A letter to my daughter on her 24th heavenly birthday

To Abi,

It’s suddenly your 24th birthday and each year it hits me a bit different. This year, I realised that you are now the same age I was when I had you. It’s been hard to balance that fact in my mind. At once I am transported back to those heady, happy days of new marriage and our first baby on the way. I believed I had finally ‘made it’ – I’d overcome the traumas of my childhood, come out of all that to be blessed with a loving husband and starting my own family. To make all things new.

So on your birthday my grief feels double-pronged – as though I have a spear in each side. One that represents the heartwrenching grief of losing you, the other represents me losing part of myself.

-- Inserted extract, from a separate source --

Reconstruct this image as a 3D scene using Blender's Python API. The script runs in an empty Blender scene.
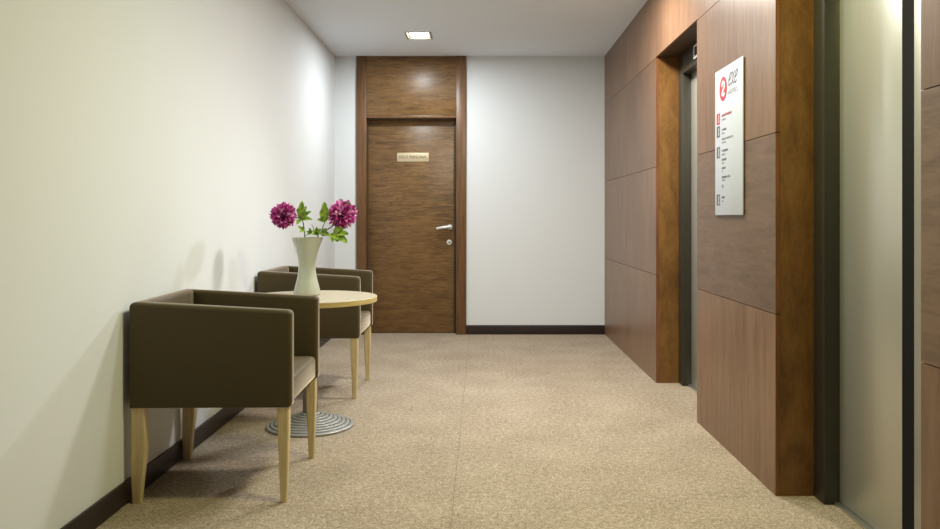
import bpy, bmesh, math, random
from mathutils import Vector, Matrix, Quaternion
random.seed(7)
S = bpy.context.scene
COL = S.collection
PI = math.pi

# ------------------------------------------------------------------ camera
CH = 1.13                                # eye height
cd = bpy.data.cameras.new('camera'); cam = bpy.data.objects.new('camera', cd); COL.objects.link(cam)
cam.location = (0, 0, CH); cam.rotation_euler = (PI/2, 0, 0)
cd.sensor_width = 36; cd.lens = 36*800/940
cd.shift_x = -11/940; cd.shift_y = -47/940
cd.clip_start = .05
S.camera = cam

# ------------------------------------------------------------------ world, lights, exposure
S.view_settings.view_transform = 'Standard'; S.view_settings.look = 'None'
S.view_settings.gamma = 1; S.view_settings.use_curve_mapping = False
S.view_settings.exposure = 0.44
W = bpy.data.worlds.new('world'); S.world = W; W.use_nodes = True
W.node_tree.nodes['Background'].inputs[0].default_value = (.98, .97, .80, 1)
W.node_tree.nodes['Background'].inputs[1].default_value = .10

def area(name, loc, size, power, col, target=None, spread=PI):
    l = bpy.data.lights.new(name, 'AREA'); l.shape = 'RECTANGLE'; l.size, l.size_y = size
    l.energy = power; l.color = col; l.spread = spread
    o = bpy.data.objects.new(name, l); COL.objects.link(o); o.location = loc
    if target is not None:
        o.rotation_euler = (Vector(target)-Vector(loc)).to_track_quat('-Z', 'Y').to_euler()
    return o
def spot(name, loc, target, power, col, angle, blend, radius):
    l = bpy.data.lights.new(name, 'SPOT'); l.energy = power; l.color = col
    l.spot_size = math.radians(angle); l.spot_blend = blend; l.shadow_soft_size = radius
    o = bpy.data.objects.new(name, l); COL.objects.link(o); o.location = loc
    o.rotation_euler = (Vector(target)-Vector(loc)).to_track_quat('-Z', 'Y').to_euler()
    return o
H = 2.69                                 # ceiling height
area('downlight_beam_door', (-.532, 6.856, 2.665), (.15, .18), 20, (.92, .98, 1.0))
area('downlight_beam_lift', (.60, 4.95, 2.68), (.30, .30), 42, (1.0, .95, .88))
area('downlight_beam_middle', (.30, 3.75, 2.68), (.30, .30), 14, (.92, .98, 1.0))
area('downlight_beam_near', (.50, 2.72, 2.68), (.30, .30), 26, (1.0, .98, .52))
spot('corner_spot', (1.02, 7.35, 2.6), (-1.0, 3.9, .05), 140, (.86, .95, 1.0), 54, .9, .08)

# ------------------------------------------------------------------ material helpers
def new_mat(name):
    m = bpy.data.materials.new(name); m.use_nodes = True
    n = m.node_tree.nodes; return m, n, m.node_tree.links, n['Principled BSDF']
def rgb(r, g, b):                         # sRGB 0-255 -> linear
    f = lambda c: (c/255/12.92) if c/255 <= .04045 else ((c/255+.055)/1.055)**2.4
    return (f(r), f(g), f(b), 1)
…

You see I believed, in having you, that I could turn things around and that my past, filled with poverty, abuses and emotional distress, would somehow melt away. I thought that God had finally seen me, so imagine my shock at watching you die aged just 12 and wondering what hope I could possibly have left. It was like being given a beautiful gift by someone before they smashed it in front of me.

On this birthday, I don’t feel happy, or desperately sad – just numb as I am forced to face what was and is. We have wrestled a bit with what to do to mark the day, should I make a cake? I probably ‘should’ – but I didn’t. It didn’t feel right. We have done it before and sung a happy birthday to you, but this year I just couldn’t do it. The pain of it was still too raw.

I know you don’t see my tears. I know you don’t mind that I didn’t get you a cake or visit your grave, because you’re in your heavenly home. The guilt is all my own making.

We talked about you between ourselves in bits and pieces, never too deep but always a chatter as though you have simply moved abroad. Your 8-year-old sister, who you’ve never met, sang you a happy birthday – she’s like you in many ways, loves a party!

I wonder what you’d be doing now if you had lived. 24 is an age these days when children start finding their feet – in jobs, new homes and with partners. I wonder what you would have been. But that, too, is futile and I don’t dwell on the what ifs too long.

The grief has changed me and how I interact with people, yet I’m still here, working, living, parenting as best I can… My life is busy and that helps, and of course we have happy times within it all, but it mostly feels like I’m just biding my time until it’s my turn to join you. It’s not your fault darling, that’s just how grief is.

On your birthday this year, I choose to remember you as the gift given to me 24 years ago. A gift I got to keep for 12 wonderful years. I miss you – we all do.